All'epoca Veltroni si stava candidando a sindaco e allora io gli ho detto che sarei stato disposto a dargli una mano. Lui poi mi ha proposto di candidarmi alla Camera, come indipendente per l'Ulivo. Sono stato candidato nella circoscrizione in cui abito e ho preso 63mila voti.

Ma lei quindi è un generale di sinistra?

I paracadutisti mi definiscono così perché sono stati parecchio delusi. Adesso non tanto, ma prima il 70% della Folgore era del Movimento Sociale perché in passato l'unico partito che parlava di Patria e di Esercito era l'Msi e i paracadusti ne erano affascinati.

Passiamo ora ai tempi nostri. Lei, in passato, si è occupato dell'immigrazione dall'Albania, riuscendo anche a sanare questa emergenza. Ora, però, più voci ci avvertono che tra i disperati che arrivano in Italia con i barconi ci potrebbero essere anche dei terroristi. Questo, secondo Lei, è uno scenario possibile?
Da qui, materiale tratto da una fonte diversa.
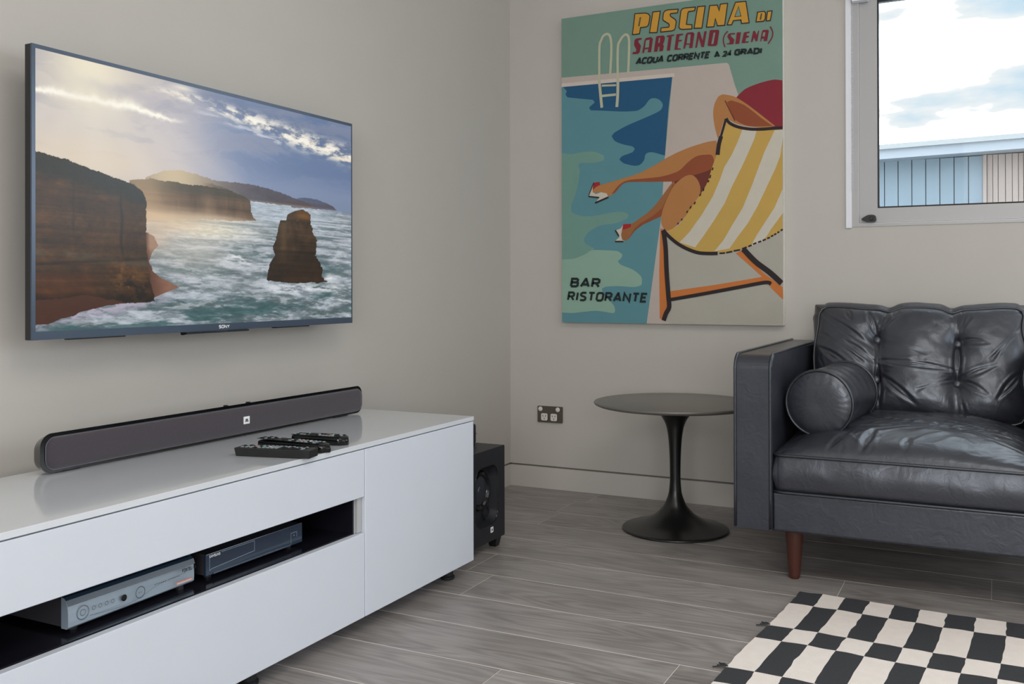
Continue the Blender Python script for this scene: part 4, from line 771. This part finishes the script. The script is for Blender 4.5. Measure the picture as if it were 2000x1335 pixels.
# front with a rounded recess
no = 9; inner = rrect(-1.060, .089, -.912, .279, .040, no); outer = rrect(sy0, sz0, sy1, sz1, .004, no); V, F = [], []
n = len(inner)
V += [(sx1, a, b) for a, b in outer]+[(sx1, a, b) for a, b in inner]+[(sx1-.030, a*.9-.0986, b*.9+.0184) for a, b in inner]
for i in range(n): j = (i+1) % n; F += [(i, j, n+j, n+i), (n+i, n+j, 2*n+j, 2*n+i)]
F.append(tuple(2*n+i for i in range(n)))
V += [(.165, a, b) for a, b in outer]
for i in range(n): j = (i+1) % n; F.append((j, i, 3*n+i, 3*n+j))
F.append(tuple(3*n+i for i in range(n-1, -1, -1)))
cb2 = obj('cabinet_body', V, F, M_sub, sw)
obj('recess_rim', *tube([(sx1-.001, a, b) for a, b in inner], .0018, 6, True), M_piano, sw)
dr = obj('driver_surround', *lathe([(.064, 0), (.066, .004), (.060, .011), (.052, .013), (.046, .008), (.044, .004)], (sx1-.030, -.990, .200), (1, 0, 0), 40), M_piano, sw)
obj('driver_cone', *lathe([(.045, .004), (.030, .0005), (.016, -.001), (.015, .002), (.010, .006), (.003, .0075)], (sx1-.0285, -.990, .200), (1, 0, 0), 40), M_cone, dr)
obj('port', *lathe([(.023, 0), (.023, .004), (.018, .003), (.017, -.02)], (sx1-.029, -.945, .122), (1, 0, 0), 32, cap=False), M_rubber, sw)
bd = obj('badge', *box((sx1-.0005, -.9625, .0610), (sx1+.001, -.9455, .0785)), M_logo, sw)
obj('maker_lettering', *flat_text('JBL', .0115, .006, .0016, plY(-.9598, .0667, sx1+.0012)), M_black, sw)
for y_ in (sy0+.022, sy1-.026):
    for x_ in (sx1-.026, .19):
        V, F = box((x_-.019, y_-.019, 0), (x_+.019, y_+.019, sz0+.003)); V = [(x_+(x-x_)*(1 if z > .01 else .62), y_+(y-y_)*(1 if z > .01 else .62), z) for x, y, z in V]
        obj('foot', V, F, M_black, sw)
bk = thing('adapter_box', (.327, -.93, sz1), 'narrow dark box standing on the subwoofer, mostly hidden by the cabinet', 'adapter')
obj('casing', *box((.245, -.985, sz1), (.3215, -.878, sz1+.066), .008, 3), M_sub, bk)
obj('seam', *box((.2445, -.9855, sz1+.032), (.322, -.8775, sz1+.0333)), M_black, bk)

# ------------------------------------------------------------------ round side table
tc_ = (.866, -.421)
tb = thing('side_table', tc_+(0,), 'round black pedestal side table between outlet and leather armchair', 'table')
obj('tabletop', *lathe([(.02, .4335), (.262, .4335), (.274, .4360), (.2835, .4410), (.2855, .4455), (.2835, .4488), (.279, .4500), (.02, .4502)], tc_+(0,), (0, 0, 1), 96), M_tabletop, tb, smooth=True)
pp = [(.183, 0), (.186, .002), (.186, .0055), (.182, .0085), (.165, .0125), (.14, .019), (.115, .0275), (.0875, .042), (.067, .056), (.0495, .074), (.0365, .092), (.0245, .123), (.0205, .15), (.0188, .18), (.0192, .23), (.0205, .27), (.0230, .31), (.0265, .34), (.032, .366), (.041, .386), (.053, .404), (.062, .416), (.072, .428), (.074, .4335)]
pd = obj('pedestal', *lathe(catmull(pp, False, 3), tc_+(0,), (0, 0, 1), 72), M_pedestal, tb, smooth=True)
obj('grub_screw', *lathe([(.0035, 0), (.0035, .002), (.002, .003)], (tc_[0]-.012, tc_[1]-.040, .392), (-.25, -1, -.3), 12), M_cone, pd)

# ------------------------------------------------------------------ leather armchair
YF = -.895
ch = thing('armchair', (1.65, -.46, 0), 'dark leather armchair with tufted back cushion under the window', 'armchair')
def armbox(name, x0, x1, m):
    r = .040; prof = [(YF, .152), (YF, .655-r)]
    for k in range(1, 8): t = math.pi/2*k/7; prof.append((YF+r-r*math.cos(t), .655-r+r*math.sin(t)))
    prof += [(-.012, .655), (-.012, .152)]
    # side faces puffed a little: grid between the two outlines
    bm = bmesh.new(); n = len(prof); L0 = [bm.verts.new((x0, p[0], p[1])) for p in prof]; L1 = [bm.verts.new((x1, p[0], p[1])) for p in prof]
    for i in range(n): bm.faces.new((L0[i], L0[(i+1) % n], L1[(i+1) % n], L1[i]))
    bm.faces.new(L0[::-1]); bm.faces.new(L1)
    bmesh.ops.bevel(bm, geom=[e for e in bm.edges if abs(e.verts[0].co.x-e.verts[1].co.x) < 1e-6], offset=.006, segments=3, profile=.5, affect='EDGES')
    V, F = bm_out(bm); o = obj(name, V, F, m, ch, smooth=False)
    for xs_ in (x0+.005, x1-.005):
        off = .0018; P = [(xs_, YF-off, .156)]+[(xs_, YF-off, z) for z in (.25, .36, .47, .58, .615)]
        for k in range(1, 8): t = math.pi/2*k/7; P.append((xs_, YF+r-(r+off)*math.cos(t), .655-r+(r+off)*math.sin(t)))
        P += [(xs_, y, .655+off) for y in (-.75, -.55, -.35, -.16, -.02)]
        obj('piping', *tube(P, .0042, 8), M_pipe, o, smooth=True)
    return o
armbox('arm', 1.190, 1.301, M_leather); armbox('arm', 2.008, 2.119, M_leather)
obj('seat_base', *box((1.301, YF+.006, .152), (2.008, -.13, .262), .006, 3), M_leather, ch)
obj('back_frame', *box((1.301, -.135, .152), (2.008, -.012, .653), .010, 3), M_leather, ch)
obj('underside', *box((1.21, YF+.03, .146), (2.10, -.03, .154)), M_black, ch)
for x_, y_ in ((1.3465, -.809), (1.965, -.809), (1.3465, -.09), (1.965, -.09)):
    obj('leg', *lathe([(.0125, 0), (.0155, .004), (.0168, .012), (.0262, .140), (.0262, .153)], (x_, y_, 0), (0, 0, 1), 28), M_legw, ch, smooth=True)

def cushion(name, A, B, T, puff, place, m, nx=120, nz=90, rad=.04, back=.3, out=None, wob=None):
    """boxed cushion: half sizes A,B, box depth T; puff(a,b) = height of the front face above the seam"""
    def P2(u, v):
        # square -> rounded rectangle
        a, b = u*A, v*B; ca, cb_ = A-rad, B-rad
        if abs(a) > ca and abs(b) > cb_:
            da, db = abs(a)-ca, abs(b)-cb_; k = max(da, db)/max(1e-9, math.hypot(da, db)); a = math.copysign(ca+da*k, a); b = math.copysign(cb_+db*k, b)
        if wob: a, b = wob(a, b, u, v)
        return a, b
    def g(t): return math.sin(t*math.pi/2)*.35+t*.65   # denser towards the border
    V, F = [], []; idx = {}
    for side in (0, 1):
        for j in range(nz+1):
            for i in range(nx+1):
                u, v = g(2*i/nx-1), g(2*j/nz-1); a, b = P2(u, v)
                h = puff(a, b, u, v) if side == 0 else -T-back*max(0, (1-abs(u)**3)*(1-abs(v)**3))**.6*.05
                idx[side, i, j] = len(V); V.append(place(a, b, h))
    for j in range(nz):
        for i in range(nx):
            F.append((idx[0, i, j], idx[0, i+1, j], idx[0, i+1, j+1], idx[0, i, j+1])); F.append((idx[1, i, j], idx[1, i, j+1], idx[1, i+1, j+1], idx[1, i+1, j]))
    bd_ = [(i, 0) for i in range(nx)]+[(nx, j) for j in range(nz)]+[(i, nz) for i in range(nx, 0, -1)]+[(0, j) for j in range(nz, 0, -1)]
    nb_ = len(bd_); rings = [[idx[0, i, j] for i, j in bd_]]
    for q in (1, 2, 3, 4, 5):
        t = q/6; o_ = .010*math.sin(t*math.pi); ring_ = []
        for i, j in bd_:
            u, v = g(2*i/nx-1), g(2*j/nz-1); a, b = P2(u, v); L_ = math.hypot(a/A, b/B)
            na, nb2 = (math.copysign(1, a) if abs(u) > .985 else 0), (math.copysign(1, b) if abs(v) > .985 else 0)
            w_ = (o_ if out is None else 0)+(.0025*mnoise.noise(Vector((a*14, b*14, t*3+5))) if out is None else out(a, b, t)); ring_.append(len(V)); V.append(place(a+na*w_, b+nb2*w_, -T*t))
        rings.append(ring_)
    rings.append([idx[1, i, j] for i, j in bd_])
    for r0, r1 in zip(rings[:-1], rings[1:]):
        for k in range(nb_): F.append((r0[k], r1[k], r1[(k+1) % nb_], r0[(k+1) % nb_]))
    o = obj(name, V, F, m, ch, smooth=True)
    for hh in (0.0005, -T):
        P = []
        for k in range(0, nb_, 2):
            i, j = bd_[k]; u, v = g(2*i/nx-1), g(2*j/nz-1); a, b = P2(u, v); na, nb2 = (math.copysign(.0032, a) if abs(u) > .985 else 0), (math.copysign(.0032, b) if abs(v) > .985 else 0); P.append(place(a+na, b+nb2, hh))
        obj('piping', *tube(P, .0044, 8, True), M_pipe, o, smooth=True)
    return o
def crease(a, b, L):
    s = 0.0
    for (x0, z0, x1, z1, w_, d) in L:
        w_ *= .78; d *= .85
        dx, dz = x1-x0, z1-z0; l2 = dx*dx+dz*dz; t = ((a-x0)*dx+(b-z0)*dz)/l2
        if t < -.15 or t > 1.15: continue
        bow = .006*math.sin(t*3.1)*(1 if (x0*997) % 2 > 1 else -1)
        e = abs((a-x0)*dz-(b-z0)*dx)/math.sqrt(l2)+bow; tt = min(1, max(0, t)); tap = max(0., math.sin(min(1, max(0, (t+.15)/1.3))*math.pi))**.6
        q = (e/w_)**2
        if q < 9: s += d*.8*tap*(math.exp(-q)-.25*math.exp(-((abs(e)-w_*2.0)/(w_*1.2))**2))
    return s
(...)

Intanto è bene fare una precisazione. Queste persone che vengono dall'estero in maniera non ortodossa possono essere rifugiati o migranti. Ai rifugiati dobbiamo aprire le porte e dobbiamo fare il possibile per proteggerli. I migranti non sono in queste condizioni e devono poter esser collocati nei Paesi che hanno la possibilità di accoglierli. Bisogna aver chiaro questo particolare. Ciò su cui possiamo quindi discutere sono i migranti. Tra di loro possono esserci anche infiltrati dello Stato islamico o di altre organizzazioni.

Nell'ultimo anno la Francia è stata colpita dai terroristi due volte. In passato sono state colpite anche l'Inghilterra e la Spagna e la Tunisia. L'Italia sembra al sicuro. Perché?

Perché noi siamo diversi - diversi, non migliori - da queste nazioni. I terroristi che hanno attaccato questi Paesi erano tutti cittadini regolari. Tutte queste miserie attuali sono una conseguenza del colonialismo e dei Paesi colonizzatori che poi hanno abbandonato gli Stati colonizzati. In Somalia non c'è alcun accanimento contro gli italiani. Abbiamo occupato delle terre ma abbiamo dedicato ai somali molto. Noi non volevamo incamerare beni, ma inviare italiani. La Libia era considerata una quarta sponda dove far confluire gli italiani che emigravano in America.

La Libia era territorio metropolitano.